I was always told in space you are weightless, that's a fact. Now I'm told gravity on the Mir Space Station is 85% that of earth, that's a fact. This latter fact seems to contradict the first fact. They don't ... weightlessness is relative ... it's just that everything is falling at the same rate ... but it does show how much blind faith operates in day to day reliance on science as the only possible truth concerning the human condition.
Empirical science cannot say anything about gods, higher powers, ghosts, mental telepathy, psychokinesis, souls, heaven, or hell. Scientists must be agnostics regarding those unprovable beliefs. We cannot study gods in any way like we can study gravity. Gravity is detectable, measurable, while acceleration in gravity can be defined by mathematics. Nothing can be said about God other than speculative or imaginative ideas. Prophets are unreliable and conflict with other prophets, many more likely are schizophrenic.
You were doing quite well until you tried to ride an opinion in on the tail of the 'facts'. In my theology essays, I got clobbered for that quite heavily.
In effect what you're saying is 'empirical science is limited, but anything outside of it is probably madness'. (That's not a very scientific way to proceed, it's steeped in what I would call superstition.)
(And in fact it's quite easy to distinguish between an authentic prophet and a schizophrenic, the two see the world utterly differently.)
It boils down to irrationality of explaining the unknown with the unknowable. I think Ingersoll said that. It explains virtually every Theism.
I find it irrational to insist that 'because I can't measure it, it can't exist'. Why not? Who said your systems of measurement are the absolute as far as the cosmos is concerned? Where lies the rationality in accepting a system that cannot explain that which by definition cannot be systematised by its methodology?
If you had an illness would you seek out an astronomer? If you had a mathematical problem, would you seek the answer from a botanist?
Is it sensible to apply scientific method to study that which cannot even be observed, measured, or perceived?
I would say it's sensible to apply reason and logical before jumping to a methodology, to determine whether the methodology is viable. Both reason and logic, would suggest the methodology of empirical measurement as unsuitable.
And reason and logic say that God is
not beyond human perception, as God can by hypothesised. In fact, it's the same reason and logic that gave birth to science in the first place.
God can only be perceived within the same brain that creates it or the gullible who believe it on unreliable authority.
Now you're working to an erroneous definition of God. You're demonstrating what I said, science is usually way out of date when it tries to argue the logic of theology. Really, when science starts imaging what God is, it's utter nonsense.
So it argues from ignorance ... that's just fundamentalism.
We have a problem with semantics. Evolution is an observed proven fact. It is not a theory.

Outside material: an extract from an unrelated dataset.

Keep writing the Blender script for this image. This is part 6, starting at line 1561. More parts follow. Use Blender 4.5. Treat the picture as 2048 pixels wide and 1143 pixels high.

As I understand it, evolution is a theory with so much supporting evidence that, as a theory 'you can take it to the bank'. I don't think you can direct me to where I can observe one species
in the act of evolving into another species, so I can observe before and after in one test subject? I do accept that the evidence that species evolve is inarguable.
An observed phenomenon is a fact.
Really? Are you sure? So every observer, and every observer's observation, is infallible? I don't think so.
The theory is the best scientific explanation of the fact based on evidence and evaluation of that evidence. Theories may change if new evidence indicates a change in the theory.
So theories and facts are not fixed, they just happen to be the best we have to hand at any moment in time. Nor are they even certain. That's all I'm arguing. On that basis, one cannot logically, rationally, reasonably exclude the idea of God.
I also note science very clever avoids asking the questions it knows it cannot answer: Why is there anything at all?
Altruism benefits all of us. God's have a bad record.
I think you'll find that, logically, it's man who's record leaves something to be desired.